§ **STORED DATA**

------------------------------------------------

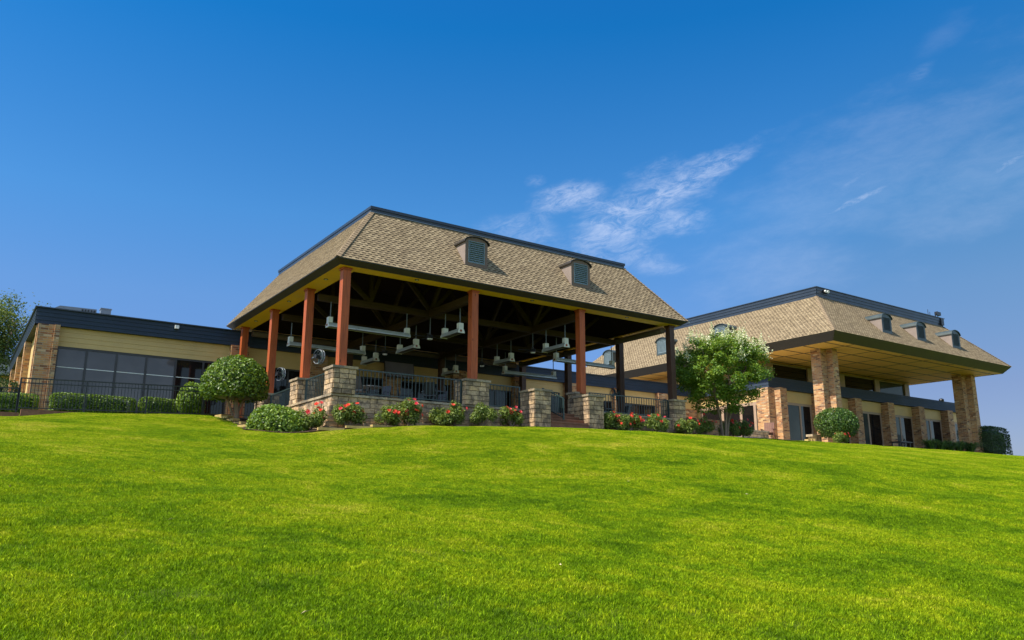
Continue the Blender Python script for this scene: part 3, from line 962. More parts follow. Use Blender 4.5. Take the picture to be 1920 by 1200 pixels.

------------------------------------------------

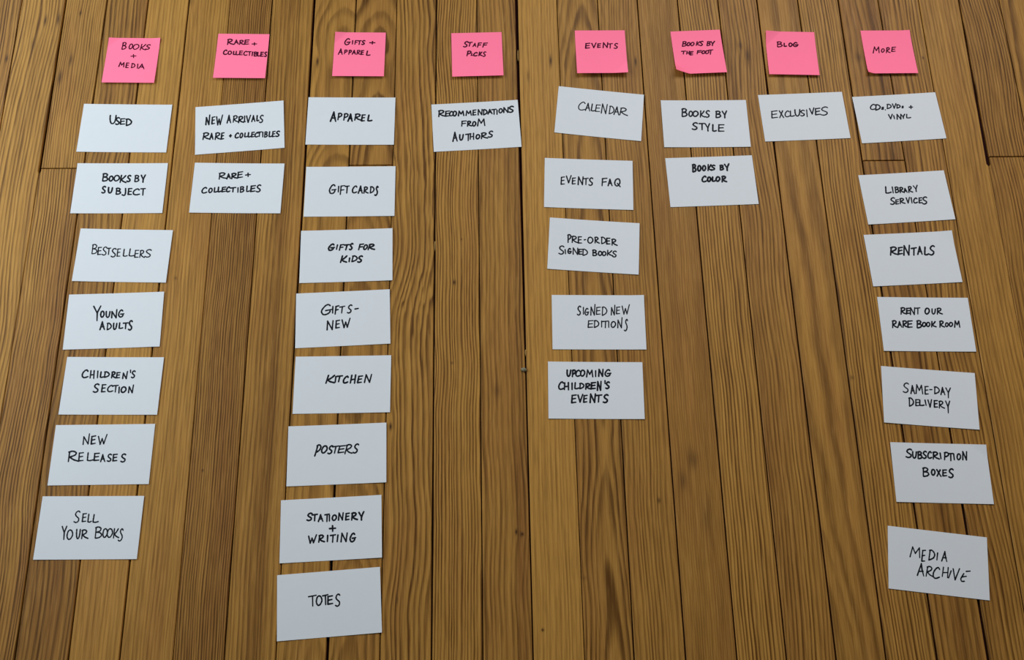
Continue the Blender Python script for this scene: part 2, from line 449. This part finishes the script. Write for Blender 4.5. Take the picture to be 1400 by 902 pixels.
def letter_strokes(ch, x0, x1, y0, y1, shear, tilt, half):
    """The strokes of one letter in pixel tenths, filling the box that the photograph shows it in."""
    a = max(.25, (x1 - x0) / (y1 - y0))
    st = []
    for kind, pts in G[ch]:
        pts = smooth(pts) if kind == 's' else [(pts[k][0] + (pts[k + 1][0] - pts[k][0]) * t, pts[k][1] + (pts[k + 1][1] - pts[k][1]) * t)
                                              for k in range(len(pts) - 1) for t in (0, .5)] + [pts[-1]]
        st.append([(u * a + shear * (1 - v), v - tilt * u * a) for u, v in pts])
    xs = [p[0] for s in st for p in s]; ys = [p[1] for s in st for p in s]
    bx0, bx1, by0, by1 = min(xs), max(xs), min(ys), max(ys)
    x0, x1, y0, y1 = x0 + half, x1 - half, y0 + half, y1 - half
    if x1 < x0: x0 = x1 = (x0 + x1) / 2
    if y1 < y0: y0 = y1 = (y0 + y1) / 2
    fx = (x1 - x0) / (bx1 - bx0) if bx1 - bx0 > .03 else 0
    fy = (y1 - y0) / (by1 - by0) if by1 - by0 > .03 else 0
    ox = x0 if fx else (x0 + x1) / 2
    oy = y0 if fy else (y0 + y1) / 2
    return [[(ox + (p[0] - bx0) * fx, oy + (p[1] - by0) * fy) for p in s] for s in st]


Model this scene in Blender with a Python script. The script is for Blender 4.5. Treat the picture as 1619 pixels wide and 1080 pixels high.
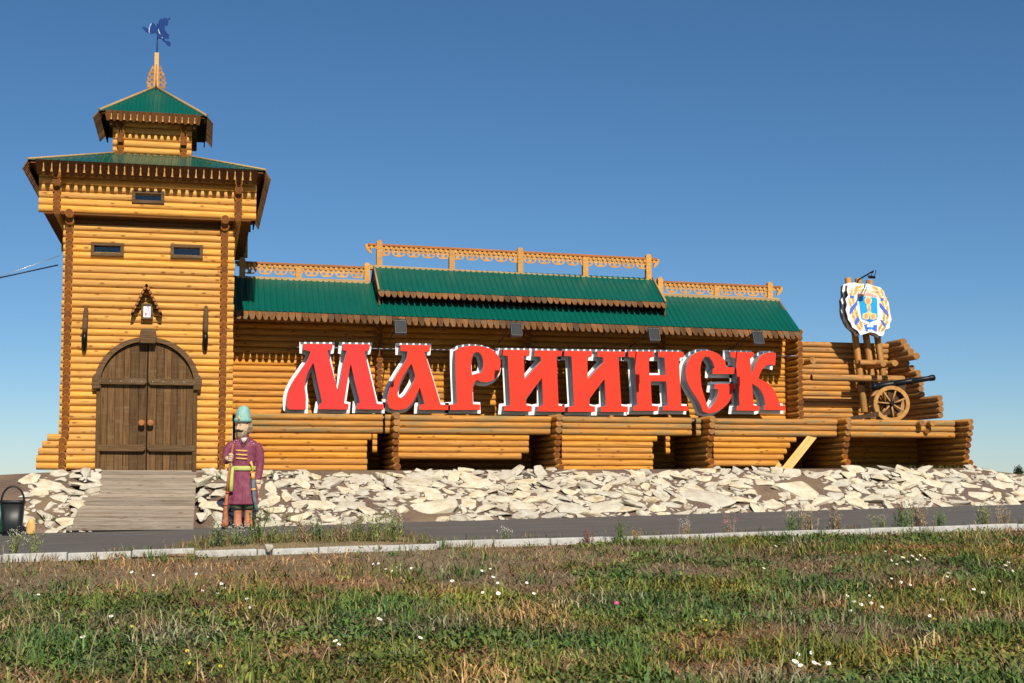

------------------------------------------------

§ **GIVEN REQUEST**
Write out exactly the lines running from the line containing "Continue the Blender Python script for this scene: part 2, from" to the line containing "Model this scene", with both of those lines included.

§ **FINAL ANSWER**
Continue the Blender Python script for this scene: part 2, from line 449. This part finishes the script. Write for Blender 4.5. Take the picture to be 1400 by 902 pixels.
def letter_strokes(ch, x0, x1, y0, y1, shear, tilt, half):
    """The strokes of one letter in pixel tenths, filling the box that the photograph shows it in."""
    a = max(.25, (x1 - x0) / (y1 - y0))
    st = []
    for kind, pts in G[ch]:
        pts = smooth(pts) if kind == 's' else [(pts[k][0] + (pts[k + 1][0] - pts[k][0]) * t, pts[k][1] + (pts[k + 1][1] - pts[k][1]) * t)
                                              for k in range(len(pts) - 1) for t in (0, .5)] + [pts[-1]]
        st.append([(u * a + shear * (1 - v), v - tilt * u * a) for u, v in pts])
    xs = [p[0] for s in st for p in s]; ys = [p[1] for s in st for p in s]
    bx0, bx1, by0, by1 = min(xs), max(xs), min(ys), max(ys)
    x0, x1, y0, y1 = x0 + half, x1 - half, y0 + half, y1 - half
    if x1 < x0: x0 = x1 = (x0 + x1) / 2
    if y1 < y0: y0 = y1 = (y0 + y1) / 2
    fx = (x1 - x0) / (bx1 - bx0) if bx1 - bx0 > .03 else 0
    fy = (y1 - y0) / (by1 - by0) if by1 - by0 > .03 else 0
    ox = x0 if fx else (x0 + x1) / 2
    oy = y0 if fy else (y0 + y1) / 2
    return [[(ox + (p[0] - bx0) * fx, oy + (p[1] - by0) * fy) for p in s] for s in st]


Model this scene in Blender with a Python script. The script is for Blender 4.5. Treat the picture as 1619 pixels wide and 1080 pixels high.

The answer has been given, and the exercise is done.